É verdade que Rohmer tomou por pano de fundo um assunto perigoso como a Revolução Francesa, cuja influência no mundo contemporâneo é demasiado complexa para caber em qualquer filme; mesmo obras prestigiadas, como Danton, o processo da revolução (1982), do polonês Andrzej Wajda, ou Casanova e a revolução (1982), do italiano Ettore Scola, não se abalançam a tanto: Wajda se concentra na personalidade deslumbrante de Danton e Scola vaga com brilho pelo espírito de criaturas importantes que vagavam pelo mundo sofisticado da Revolução Francesa. É igualmente verdade que Rohmer partiu do ponto de vista menos simpático ao miserabilismo popular em que alguns ainda querem inserir o que sobrou das ideologias, e a personagem da escocesa está mergulhada na mediocridade de seu mundinho. Mas para aquele espectador acostumado à visão da filmografia de Rohmer, é fácil saber que em A inglesa e o duque a Revolução Francesa é só um dos elementos de estética cinematográfica de que Rohmer se vale. Esta última frase pode parecer excessivamente formalista, mas em Rohmer o formalismo é natural e conteudístico: afinam-se fundo e forma.

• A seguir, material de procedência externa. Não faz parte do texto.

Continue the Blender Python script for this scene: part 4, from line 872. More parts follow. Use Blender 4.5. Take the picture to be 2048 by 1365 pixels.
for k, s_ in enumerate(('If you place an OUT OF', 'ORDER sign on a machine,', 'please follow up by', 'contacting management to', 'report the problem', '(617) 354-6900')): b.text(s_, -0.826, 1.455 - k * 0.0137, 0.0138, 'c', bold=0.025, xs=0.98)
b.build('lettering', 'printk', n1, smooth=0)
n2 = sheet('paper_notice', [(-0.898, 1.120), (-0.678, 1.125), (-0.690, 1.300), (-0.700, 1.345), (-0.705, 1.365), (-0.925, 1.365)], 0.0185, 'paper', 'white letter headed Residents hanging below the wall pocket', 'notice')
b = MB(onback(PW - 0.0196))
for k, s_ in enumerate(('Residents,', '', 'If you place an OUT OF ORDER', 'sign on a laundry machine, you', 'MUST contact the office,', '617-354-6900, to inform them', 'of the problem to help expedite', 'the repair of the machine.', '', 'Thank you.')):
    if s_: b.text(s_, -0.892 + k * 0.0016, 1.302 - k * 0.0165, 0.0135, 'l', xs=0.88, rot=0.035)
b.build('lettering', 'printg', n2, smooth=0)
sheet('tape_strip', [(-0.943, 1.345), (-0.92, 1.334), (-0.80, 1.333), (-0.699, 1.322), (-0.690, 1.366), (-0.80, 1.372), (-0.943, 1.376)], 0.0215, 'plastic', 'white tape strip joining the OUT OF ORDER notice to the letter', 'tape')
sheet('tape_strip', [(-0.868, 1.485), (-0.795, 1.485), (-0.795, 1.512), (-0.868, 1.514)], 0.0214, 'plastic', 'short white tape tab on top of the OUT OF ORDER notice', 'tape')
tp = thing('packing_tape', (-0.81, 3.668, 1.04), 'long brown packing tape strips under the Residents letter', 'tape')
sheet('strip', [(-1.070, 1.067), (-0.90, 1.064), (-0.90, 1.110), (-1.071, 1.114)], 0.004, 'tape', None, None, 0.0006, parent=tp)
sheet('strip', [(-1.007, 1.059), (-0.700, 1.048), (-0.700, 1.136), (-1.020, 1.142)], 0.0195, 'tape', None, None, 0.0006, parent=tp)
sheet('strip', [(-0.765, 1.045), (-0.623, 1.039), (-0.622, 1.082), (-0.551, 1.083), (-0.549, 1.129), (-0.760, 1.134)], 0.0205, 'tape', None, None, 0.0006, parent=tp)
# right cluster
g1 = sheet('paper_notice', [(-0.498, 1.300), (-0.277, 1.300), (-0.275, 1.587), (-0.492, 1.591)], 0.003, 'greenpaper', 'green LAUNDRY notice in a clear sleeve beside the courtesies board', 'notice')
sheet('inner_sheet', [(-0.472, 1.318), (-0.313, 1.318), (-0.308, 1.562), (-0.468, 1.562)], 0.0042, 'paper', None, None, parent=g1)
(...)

A questão é: ou o observador gosta do cinema dialogado e contido de Rohmer, seu ritmo lento, sua estaticidade do plano (alguns bastante demorados para acompanhar os diálogos vertiginosos); ou então o execra por considerá-lo como um escritor disfarçado de cineasta. É em Eric Rohmer que a literatura e o cinema se dão as mãos: mais do que em Alain Resnais e Marcel Carné, muito citados pelos historiadores como exemplos de um cinema literário.